Eso implica, para comenzar, que los miembros de los grupos juveniles no vean al policía como el enemigo. Como lo reconoce el informe ‘Diagnóstico del fenómeno de las pandillas en Colombia’, del Ministerio de Justicia, “un interlocutor directo de las pandillas juveniles es la Policía. Se trata de una relación con muchas tensiones, evidentes por los roles que unos y otros desempeñan. En unos casos, es una relación violenta en la que unos y otros se consideran una amenaza”. Por este motivo, la Policía cuenta con programas como Jóvenes a lo Bien. Con ellos complementa su estrategia para luchar contra la delincuencia juvenil, a través de espacios para abrirles oportunidades de capacitación para el empleo, el emprendimiento y la realización de actividades culturales, deportivas y ecológicas.
La respuesta del sistema judicial, así mismo, es clave, pues muchos de estos jóvenes, pese a no estar vinculados a grupos criminales, delinquen. Criminalizarlos, incluso si se trata de delitos menores, solo contribuye a empujarlos hacia la delincuencia. Por eso, el mencionado informe del Ministerio de Justicia propone revisar las penas existentes para hacerlas proporcionales a la gravedad de las infracciones cometidas y promover programas de justicia restaurativa, que permitan alternativas a la privación de la libertad. Un programa piloto de este tipo se aplica desde 2016 en Bogotá, Cali y más recientemente en Medellín. Investigaciones en juventud dicen que en esa etapa de la vida se resuelve la dialéctica entre inclusión y exclusión social para cada persona. Si a la realidad de estos jóvenes –cargada de exclusión y falta de oportunidades– se le suma una temporada en la cárcel, difícilmente en su vida adulta se sentirán incluidos en la sociedad.
Le recomendamos: Ahora construyen su futuro en la cancha
Pero lo más difícil no es impedir que los miembros de los grupos juveniles se dejen llevar por la violencia o por el crimen organizado, sino ofrecerles oportunidades y generar un entorno que les impida volver a la primera oportunidad a caer en este ciclo. “Si usted le da un programa de utilización del tiempo libre a un joven de estos, pero en su casa sus papás le siguen pidiendo dinero a toda hora con la amenaza de echarlo de la casa, es muy difícil que este no opte por una salida desesperada, la cual generalmente tiene que ver con actividades ilegales”, afirma Escobedo.
De ahí la necesidad de articulación, pues un proceso integral requiere generar oportunidades de empleo, educación, atención a sus familias, en muchos casos desestructuradas y violentas. Y también realizar campañas para evitar el consumo de sustancias psicoactivas o prevenir el embarazo adolescente, entre muchas otras acciones en las que intervienen muchas entidades.

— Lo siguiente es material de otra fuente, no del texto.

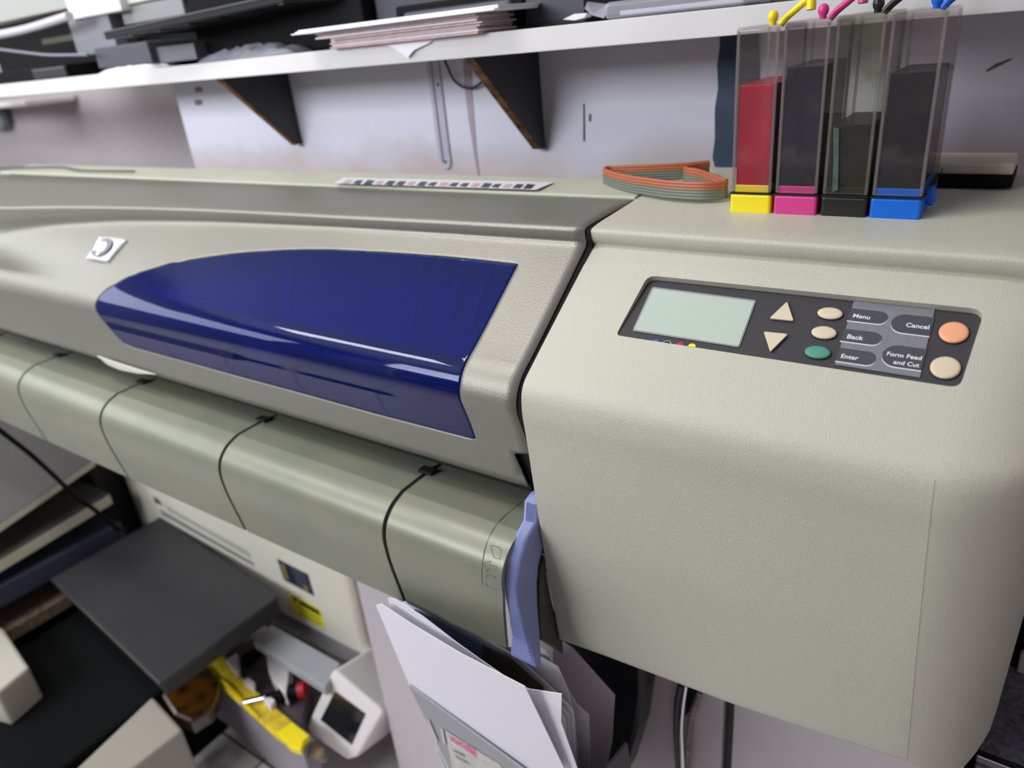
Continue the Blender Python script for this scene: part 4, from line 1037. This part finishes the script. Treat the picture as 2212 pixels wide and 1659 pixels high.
prism('tape_fold', [at_z(u, v, zy+.022) for u, v in [(474, 1466), (490, 1474), (556, 1546), (540, 1538)]], (0, 0, -.012), YEL, BS)
prism('tape_end', [at_z(u, v, zy+.026) for u, v in [(598, 1583), (630, 1558), (668, 1588), (656, 1600), (650, 1620), (628, 1614)]], (0, 0, -.02), YEL, BS, bevel=.002)
prism('rail_foot', [at_z(u, v, zy-.01) for u, v in [(656, 1600), (676, 1596), (708, 1620), (700, 1634), (668, 1626)]], (0, 0, -.03), mat('brown foot', (130, 110, 88), .5, mottle=.5, mscale=40), BS, bevel=.006)
WB = WD
prism('white_block', [at_z(u, v, zy+.05) for u, v in [(575, 1420), (600, 1408), (625, 1440), (622, 1475), (616, 1500), (590, 1470), (580, 1450)]], (0, 0, -.045), WB, BS, bevel=.003)
prism('black_block', [at_z(u, v, zy+.02) for u, v in [(520, 1420), (558, 1393), (568, 1400), (534, 1430)]], (0, 0, -.02), BLACK, BS)
for px in ([(524, 1470), (536, 1462), (550, 1474), (548, 1486)], [(565, 1506), (576, 1498), (594, 1512), (584, 1526)], [(488, 1424), (512, 1410), (516, 1446), (510, 1452)]):
    prism('white_clip', [at_z(u, v, zy+.03) for u, v in px], (0, 0, -.02), PAPER, BS, bevel=.002)
q = at_z(650, 1490, zy+.03)
lathe('nozzle', [(.02, 0), (.02, .05), (.012, .06), (.012, .09)], q, (-.8, -.7, -.1), BLACK, BS, seg=16)
lathe('red_collar', [(.021, -.012), (.021, .006)], q, (-.8, -.7, -.1), RED, BS, seg=16)
lathe('chrome_tip', [(.010, .08), (.010, .14), (.004, .16)], q, (-.8, -.7, -.1), CHROME, BS, seg=14)

# right edge: low bench with chrome trim, black box
RBN = empty('low_bench', (.3, 1.0, ZF), 'grey low bench with a chrome strip right of the printer', 'bench')
zb2 = -.92
e0, e1 = at_z(2112, 1632, zb2), at_z(2212, 1668, zb2)
YB = e0.y+.010
GC = mat('speckled grey top', (128, 128, 140), .45, grain=1, gscale=180, mottle=.35, mscale=150)
box('bench_top', .060, .60, YB, 1.19, zb2-.03, zb2, GC, RBN, bevel=.002)
box('bench_body', .064, .60, YB+.03, 1.18, ZF, zb2-.03, DGREY, RBN, bevel=.004)
box('chrome_trim', .058, .60, YB-.010, YB-.003, zb2-.012, zb2-.002, CHROME, RBN, bevel=.002)
box('trim_groove', .059, .60, YB-.0028, YB+.0002, zb2-.012, zb2+.001, GAP, RBN, bevel=0)
box('lower_rail', .058, .60, YB-.022, YB-.0105, zb2-.035, zb2-.014, mat('brushed steel', (170, 166, 172), .3, metal=.8), RBN, bevel=.002)
BB = empty('black_equipment', (.3, 1.1, zb2), 'black equipment with a pale corner standing on the low bench', 'equipment')
box('equipment_body', .075, .55, 1.05, 1.19, zb2, -.30, BLACK, BB, bevel=.006)
prism('pale_corner', [at_y(u, v, 1.04) for u, v in [(2196, 1452), (2204, 1412), (2260, 1400), (2260, 1475)]], (0, .01, 0), WHITEP, BB, bevel=.002)

# shelving across the room, seen in the blue window's reflection
OS = empty('shelving_unit', (-1.2, -2.4, ZF), 'white shelving unit with boxes on the opposite side of the room', 'shelving')
for x in (-3.2, -2.2, -1.2, -.2, .8): box('upright', x-.02, x+.02, -2.58, -2.2, ZF, .9, WHITEP, OS, bevel=0)
for z in (-1.2, -.7, -.2, .3, .8): box('shelf_board', -3.2, .8, -2.58, -2.2, z-.015, z+.015, WHITEP, OS, bevel=0)
rr = random.Random(5)
cm = [mat('stored box %s' % n_, c, .6) for n_, c in (('orange', (190, 110, 60)), ('navy', (40, 46, 80)), ('grey', (110, 110, 116)), ('brown', (120, 84, 60)), ('black', (24, 24, 28)))]
for z in (-1.2, -.7, -.2, .3):
    x = -3.15
    while x < .7:
        w_ = rr.uniform(.1, .32)
        box('stored_box', x, x+w_, -2.5, -2.22, z+.016, z+.016+rr.uniform(.12, .4), rr.choice(cm), OS, bevel=0); x += w_+rr.uniform(.01, .12)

En este escenario, el rap, el cómic, el grafiti y, en general, las expresiones culturales de los jóvenes, que hacen parte de la llamada economía naranja, se destacan como una opción eficaz para promover la inclusión social de este sector. “Ahí tenemos un potencial enorme. Es más, cuando nos acercamos a jóvenes que hacen parte de pandillas, a jóvenes que están en conflicto con la ley, lo que vemos es que hay un talento creativo extraordinario, especialmente desde la música y las expresiones artísticas”, dice Diana Rojas, de Colombia Joven.
Eso encontró SEMANA en su recorrido por seis ciudades del país: jóvenes que, pese a vivir en entornos que los hacen vulnerables, con una política preventiva basada en generarles oportunidades más que en castigarlos, pueden corregir su rumbo y tener un gran futuro por delante.